Monday, April 9, 2018

Casualty (6)






Casualty (6)

We purchased our annual timeshare in the late 90's. At the time I recall specifically asking the salesperson “what happens if we don't want it for the entire 40 years of the contract?” We were told it would be easy to sell, transfer to a family member, or that the resort would purchase it back for a percentage of the purchase price (a clause stating that percentage was even written into our contract back then, but the more recent contracts do not include that clause).

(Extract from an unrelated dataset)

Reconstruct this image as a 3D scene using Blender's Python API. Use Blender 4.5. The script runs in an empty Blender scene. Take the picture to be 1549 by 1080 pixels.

Fifteen (15) years into our contract, our situation changed and we weren't using it as much as we had previously, so we had some friends offer to buy it from us. In December of 2012 we contacted Sunchaser to arrange the transfer of ownership and they sent the forms required to do so. One of those forms was an “acknowledgement of liability” form that we, the “current owners” were required to sign. It stated “____ hereby acknowledge that if the transferee does not meet the payment obligations that are set out in the Vacation Interval Agreement that I/We remain liable with respect to future payment obligations not made by the transferee”. In other words we were still on the hook if the new owners defaulted on any payments. We noticed that this new document was written in November of 2012 (one month prior to our contacting them). Needless to say, we weren't comfortable with this arrangement, so we requested that Sunchaser offer to purchase our timeshare back from us. We received no response from them, but a couple of weeks later we received a letter from them announcing the renovation and what we would be required to pay for such capital improvements.